Isinglass

Chambers's Encyclopaedia, Volume 6: Humber to Malta, p. 231–232

Isinglass (supposed to be derived from the German Hausenblase, 'bladder of the sturgeon'), the Ichthyocolla (ichthys, 'a fish'; kolla, 'glue') of the classical and scientific writers, was formerly obtained only from the common sturgeon (Accipenser sturio), and consisted of the dried air-bladder of the animal. The necessities of modern commerce have, however, led to the discovery that the same part in many other fishes forms good isinglass; and instead of Russia, as formerly, being almost the only producing country, large quantities are now brought to Britain from South America (chiefly from Maranham), some from the East Indies, New York, and Canada.
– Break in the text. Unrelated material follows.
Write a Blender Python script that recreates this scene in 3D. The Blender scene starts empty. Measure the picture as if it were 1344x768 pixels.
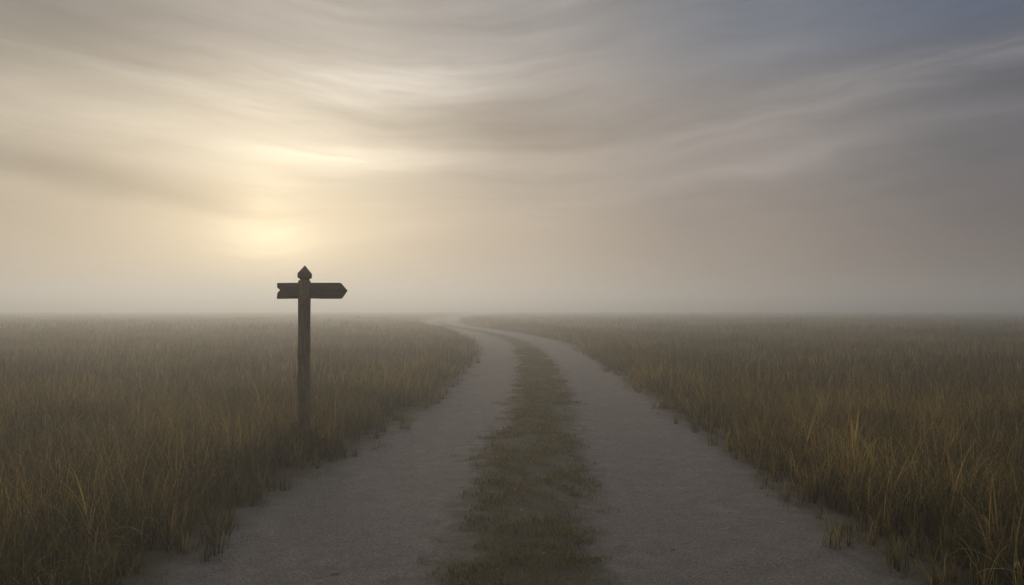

The commercial varieties of this material are numerous; and besides them others are occasionally met with, as the Manilla, in thin cakes; the Para, which is the most remarkable of all, resembling grapes of a reddish-brown colour, growing from a straight thick stem, being the dried ova of the Sudis gigas, a large fish common in the mouths of the Amazon. An inferior kind is also made of cod-sounds and sole-skins, sufficiently good, however, to be used in fining beer and other liquids. Isinglass, strictly speaking, is not Gelatine (q.v.), but a good gelatine-yielding tissue, its value being enhanced by the ease with which it is abstracted from the membrane when compared with the complicated process necessary for separating and purifying the gelatine from the skins, &c. of other animals. When separated, however, the substances are identical in composition, and, if pure, are undistinguishable from each other.